* begin Data provided *

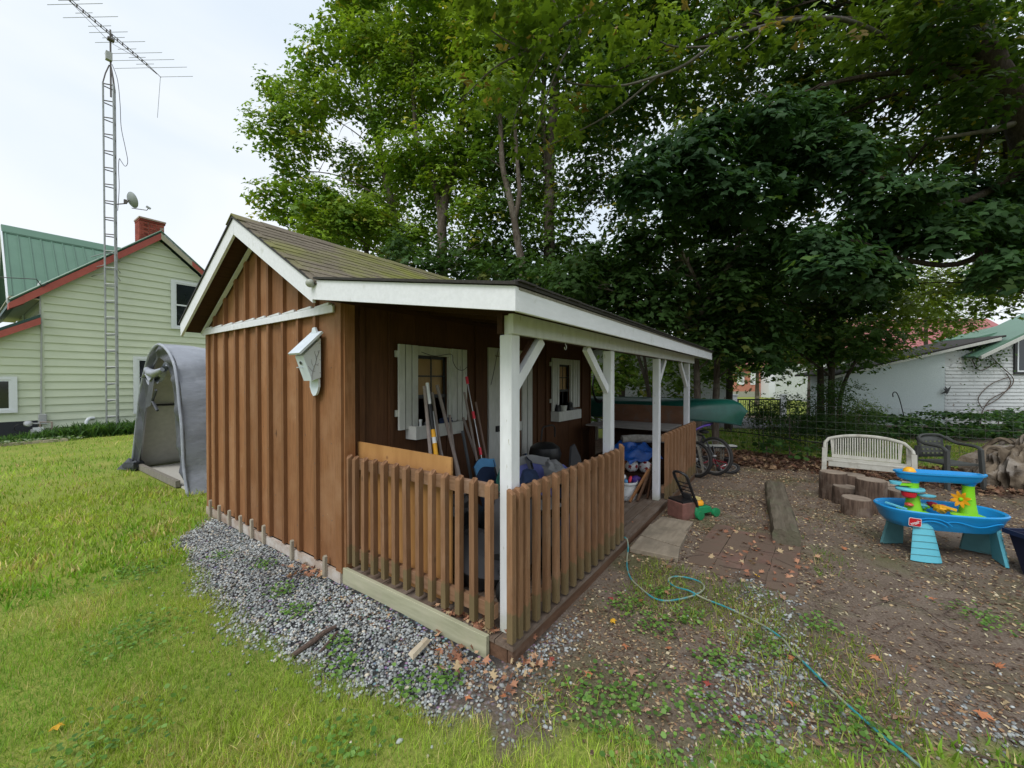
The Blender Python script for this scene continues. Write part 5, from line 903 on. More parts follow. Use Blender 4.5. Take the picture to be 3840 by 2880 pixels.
# ---- bench
BN = thing('garden_bench', 'dirty white resin garden bench with slatted arched back', 'bench', (6.13, -2.26, 0), R(-92)); BN.scale = (.80, .75, .98)
hw = .62
bx('seat', M_bench, BN, -hw+.03, hw-.03, -.22, .16, .40, .425, bevel=.006); bx('seat_apron', M_bench, BN, -hw+.06, hw-.06, -.225, -.20, .33, .40)
def arch(x_): return .80-.10*(abs(x_)/hw)**2.4
b = MB(); b.tube([(-hw, -.2, .60), (-hw+.0, -.1, .645), (-hw+.01, .1, .665)]+[(x_, .19+.03*(1-abs(x_/hw)), arch(x_)) for x_ in np.linspace(-hw+.07, hw-.07, 18)]+[(hw-.01, .1, .665), (hw, -.1, .645), (hw, -.2, .60)], .026, 8); b.build('top_rail', M_bench, BN)
bx('back_rail', M_bench, BN, -hw+.12, hw-.12, .15, .175, .43, .48)
for i in range(27):
    x_ = -hw+.15+i*(2*hw-.30)/26; MB().beam((x_, .165, .475), (x_*1.0, .20, arch(x_)-.03), .018, .012, (0, 1, 0)).build('slat', M_bench, BN)
for s_ in (-1, 1):
    MB().beam((s_*(hw-.14), .16, .43), (s_*(hw-.115), .195, arch(hw-.1)-.02), .035, .02, (0, 1, 0)).build('back_post', M_bench, BN)
    MB().beam((s_*hw, -.2, .61), (s_*(hw+.015), -.235, .0), .075, .055, (0, 1, 0)).build('leg', M_bench, BN); MB().beam((s_*(hw-.02), .15, .66), (s_*hw, .24, .0), .07, .05, (0, 1, 0)).build('leg', M_bench, BN)
    bx('side_rail', M_bench, BN, s_*hw-.03, s_*hw+.03, -.2, .17, .36, .42)
# ---- stumps
def stump(x_, y_, h_, r_, lab, sd):
    t_ = thing('log_stump', lab, 'stump', (x_, y_, 0), sd, 'upright log stumps set round the play area')
    b = MB(); n = 22; rr = [1+.06*noise.noise((math.cos(2*PI*k/n)*1.5, math.sin(2*PI*k/n)*1.5, sd)) for k in range(n)]; rings = []
    for z_, s_ in ((-.03, 1.03), (h_*.5, 1), (h_-.012, 1), (h_, .965)): rings.append(([(r_*s_*rr[k]*math.cos(2*PI*k/n), r_*s_*rr[k]*math.sin(2*PI*k/n)) for k in range(n)], z_))
    loft(rings).build('bark', M_stump, t_); rings = [([(r_*s_*rr[k]*math.cos(2*PI*k/n), r_*s_*rr[k]*math.sin(2*PI*k/n)) for k in range(n)], z_) for s_, z_ in ((.95, h_+.001), (.93, h_+.006), (.3, h_+.003))]
    loft(rings).build('cut_top', M_stumptop, t_)
for a in ((5.22, -1.81, .37, .155, 'tall pale topped log stump, farthest left of the cluster', 1.), (5.02, -1.93, .23, .14, 'low log stump in front of the tall pale topped one', 2.), (4.80, -2.16, .40, .15, 'tallest dark log stump in the middle of the cluster', 3.), (5.9, -2.08, .24, .16, 'half hidden log stump behind the low ones, below the bench', 4.), (4.55, -1.99, .20, .15, 'shortest wide log stump nearest the camera', 5.), (5.45, -2.36, .25, .16, 'log stump behind the tallest dark one', 6.), (5.15, -2.5, .24, .17, 'log stump beside the blue table, right end of the cluster', 7.)): stump(*a)
# ---- log / beam on the ground
lgm = MB(); n = 10; P0, P1 = Vector((2.90, -1.30, .085)), Vector((5.12, -1.13, .085)); d_ = (P1-P0).normalized(); s2 = Vector((-d_.y, d_.x, 0)); vs = []
NS = 26
for i in range(NS+1):
    c_ = P0.lerp(P1, i/NS)
    for k, (a, z_) in enumerate([(-.115, -.10), (-.122, .03), (-.10, .068), (-.05, .082), (0, .074), (.05, .086), (.10, .07), (.122, .03), (.115, -.10)]): nz = noise.noise((i*.35, k*1.3, 5))*.012; vs.append(c_+s2*(a+nz)+Vector((0, 0, z_+nz-(.012 if k == 4 else 0))))
K = 9; fs = [(i*K+k, i*K+(k+1) % K, (i+1)*K+(k+1) % K, (i+1)*K+k) for i in range(NS) for k in range(K)]+[tuple(range(K))[::-1], tuple(range(NS*K, NS*K+K))]
lgm.smooth = True; lgm.add(vs, fs); tag(lgm.build('old_timber_log', M_log), 'squared grey weathered timber lying on the dirt', 'log')
# ---- timber slab and red pavers
t_ = thing('step_slab', 'weathered grey timber slab laid as a step before the porch', 'slab', (0, 0, 0))
MB().prism([(1.86, -.07), (1.90, -.50), (2.15, -.46), (2.22, -.06)], 'z', .0, .046).build('plank', M_slab, t_, bevel=.004)
MB().prism([(2.23, -.06), (2.16, -.46), (2.62, -.44), (2.60, -.05)], 'z', .0, .052).build('plank', M_slab, t_, bevel=.004); MB().prism([(2.62, -.05), (2.64, -.40), (3.0, -.42), (2.98, -.08)], 'z', .0, .035).build('plank', M_slab, t_, bevel=.004)
pt = thing('paver_pad', 'sunken worn red brick pavers in front of the timber log', 'pavers', (2.5, -.98, .0), R(-3)); pvm = MB().box(-.148, .148, -.098, .098, -.03, .012).mesh('paver', M_paver)
for i in range(4):
    for j in range(4):
        o = bpy.data.objects.new('paver', pvm); COL.objects.link(o); o.parent = pt; o.location = ((i-1.5)*.30+random.uniform(-.004, .004)+(.08 if j % 2 else 0)-.05, (j-1.6)*.20, .004+random.uniform(-.006, .008)); o.rotation_euler = (random.uniform(-.03, .03), random.uniform(-.03, .03), random.uniform(-.03, .03))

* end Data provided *

» **Set task**
Restate the data above word for word. Do not include the images.

» **Answer**
The Blender Python script for this scene continues. Write part 5, from line 903 on. More parts follow. Use Blender 4.5. Take the picture to be 3840 by 2880 pixels.
# ---- bench
BN = thing('garden_bench', 'dirty white resin garden bench with slatted arched back', 'bench', (6.13, -2.26, 0), R(-92)); BN.scale = (.80, .75, .98)
hw = .62
bx('seat', M_bench, BN, -hw+.03, hw-.03, -.22, .16, .40, .425, bevel=.006); bx('seat_apron', M_bench, BN, -hw+.06, hw-.06, -.225, -.20, .33, .40)
def arch(x_): return .80-.10*(abs(x_)/hw)**2.4
b = MB(); b.tube([(-hw, -.2, .60), (-hw+.0, -.1, .645), (-hw+.01, .1, .665)]+[(x_, .19+.03*(1-abs(x_/hw)), arch(x_)) for x_ in np.linspace(-hw+.07, hw-.07, 18)]+[(hw-.01, .1, .665), (hw, -.1, .645), (hw, -.2, .60)], .026, 8); b.build('top_rail', M_bench, BN)
bx('back_rail', M_bench, BN, -hw+.12, hw-.12, .15, .175, .43, .48)
for i in range(27):
    x_ = -hw+.15+i*(2*hw-.30)/26; MB().beam((x_, .165, .475), (x_*1.0, .20, arch(x_)-.03), .018, .012, (0, 1, 0)).build('slat', M_bench, BN)
for s_ in (-1, 1):
    MB().beam((s_*(hw-.14), .16, .43), (s_*(hw-.115), .195, arch(hw-.1)-.02), .035, .02, (0, 1, 0)).build('back_post', M_bench, BN)
    MB().beam((s_*hw, -.2, .61), (s_*(hw+.015), -.235, .0), .075, .055, (0, 1, 0)).build('leg', M_bench, BN); MB().beam((s_*(hw-.02), .15, .66), (s_*hw, .24, .0), .07, .05, (0, 1, 0)).build('leg', M_bench, BN)
    bx('side_rail', M_bench, BN, s_*hw-.03, s_*hw+.03, -.2, .17, .36, .42)
# ---- stumps
def stump(x_, y_, h_, r_, lab, sd):
    t_ = thing('log_stump', lab, 'stump', (x_, y_, 0), sd, 'upright log stumps set round the play area')
    b = MB(); n = 22; rr = [1+.06*noise.noise((math.cos(2*PI*k/n)*1.5, math.sin(2*PI*k/n)*1.5, sd)) for k in range(n)]; rings = []
    for z_, s_ in ((-.03, 1.03), (h_*.5, 1), (h_-.012, 1), (h_, .965)): rings.append(([(r_*s_*rr[k]*math.cos(2*PI*k/n), r_*s_*rr[k]*math.sin(2*PI*k/n)) for k in range(n)], z_))
    loft(rings).build('bark', M_stump, t_); rings = [([(r_*s_*rr[k]*math.cos(2*PI*k/n), r_*s_*rr[k]*math.sin(2*PI*k/n)) for k in range(n)], z_) for s_, z_ in ((.95, h_+.001), (.93, h_+.006), (.3, h_+.003))]
    loft(rings).build('cut_top', M_stumptop, t_)
for a in ((5.22, -1.81, .37, .155, 'tall pale topped log stump, farthest left of the cluster', 1.), (5.02, -1.93, .23, .14, 'low log stump in front of the tall pale topped one', 2.), (4.80, -2.16, .40, .15, 'tallest dark log stump in the middle of the cluster', 3.), (5.9, -2.08, .24, .16, 'half hidden log stump behind the low ones, below the bench', 4.), (4.55, -1.99, .20, .15, 'shortest wide log stump nearest the camera', 5.), (5.45, -2.36, .25, .16, 'log stump behind the tallest dark one', 6.), (5.15, -2.5, .24, .17, 'log stump beside the blue table, right end of the cluster', 7.)): stump(*a)
# ---- log / beam on the ground
lgm = MB(); n = 10; P0, P1 = Vector((2.90, -1.30, .085)), Vector((5.12, -1.13, .085)); d_ = (P1-P0).normalized(); s2 = Vector((-d_.y, d_.x, 0)); vs = []
NS = 26
for i in range(NS+1):
    c_ = P0.lerp(P1, i/NS)
    for k, (a, z_) in enumerate([(-.115, -.10), (-.122, .03), (-.10, .068), (-.05, .082), (0, .074), (.05, .086), (.10, .07), (.122, .03), (.115, -.10)]): nz = noise.noise((i*.35, k*1.3, 5))*.012; vs.append(c_+s2*(a+nz)+Vector((0, 0, z_+nz-(.012 if k == 4 else 0))))
K = 9; fs = [(i*K+k, i*K+(k+1) % K, (i+1)*K+(k+1) % K, (i+1)*K+k) for i in range(NS) for k in range(K)]+[tuple(range(K))[::-1], tuple(range(NS*K, NS*K+K))]
lgm.smooth = True; lgm.add(vs, fs); tag(lgm.build('old_timber_log', M_log), 'squared grey weathered timber lying on the dirt', 'log')
# ---- timber slab and red pavers
t_ = thing('step_slab', 'weathered grey timber slab laid as a step before the porch', 'slab', (0, 0, 0))
MB().prism([(1.86, -.07), (1.90, -.50), (2.15, -.46), (2.22, -.06)], 'z', .0, .046).build('plank', M_slab, t_, bevel=.004)
MB().prism([(2.23, -.06), (2.16, -.46), (2.62, -.44), (2.60, -.05)], 'z', .0, .052).build('plank', M_slab, t_, bevel=.004); MB().prism([(2.62, -.05), (2.64, -.40), (3.0, -.42), (2.98, -.08)], 'z', .0, .035).build('plank', M_slab, t_, bevel=.004)
pt = thing('paver_pad', 'sunken worn red brick pavers in front of the timber log', 'pavers', (2.5, -.98, .0), R(-3)); pvm = MB().box(-.148, .148, -.098, .098, -.03, .012).mesh('paver', M_paver)
for i in range(4):
    for j in range(4):
        o = bpy.data.objects.new('paver', pvm); COL.objects.link(o); o.parent = pt; o.location = ((i-1.5)*.30+random.uniform(-.004, .004)+(.08 if j % 2 else 0)-.05, (j-1.6)*.20, .004+random.uniform(-.006, .008)); o.rotation_euler = (random.uniform(-.03, .03), random.uniform(-.03, .03), random.uniform(-.03, .03))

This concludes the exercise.